The men's behavior is likewise presented in racial terms. The question becomes: Would they have behaved differently – more responsibly – if the drowned woman were white? Without being overtly explicit about it, Lawrence makes it clear where his sympathies lie. For him, this story is a metaphor for the depredations of colonialism. (We even get to see how the woman is murdered – by a crazed white local, of course.)

By expanding the confines of Carver's tale, Lawrence risks diluting its elemental power. While it makes a kind of ideological sense to cast the men's actions in racial terms, it makes less dramatic sense. The horror of the incident is overlaid with political indignation that feels tacked on.

In some ways, Lawrence is also contorting the story's elemental power by emphasizing its male-female polarities. His implicit premise is that the men did what they did because they were men. The fact that the woman was Aboriginal is less important than the fact that she was already dead and they didn't want to immediately curtail their bonding expedition.

Would their wives and girlfriends have behaved in diametrically opposite ways from the men? Lawrence seems to think so, but who knows? By typing male and female behavior so starkly, he risks perpetuating a different kind of cliché. He's loaded the deck by positioning the men as macho adventurers, and the woman as outraged caregivers.

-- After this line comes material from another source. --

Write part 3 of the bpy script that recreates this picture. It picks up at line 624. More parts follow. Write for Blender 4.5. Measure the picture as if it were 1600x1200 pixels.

And yet such is the inherent power of the Carver material that "Jindabyne" rises above its polemics. Lawrence may be accused of overreaching, but given his history of artistic ambition, it's difficult to imagine him framing this material as simply a fishing trip gone bad. Still, if he was a deeper artist, he might have found a way to achieve his ambitions without resorting to obviousness. Hemingway could do this sort of thing, and, in his own way, Carver could, too – their resonant simplicity contained multitudes. "Jindabyne" operates on a starker, less nuanced level, but it still confronts the audience with a question that lingers long after the lights come up: What would you have done? Grade: B

Rated R for disturbing images, language, and some nudity.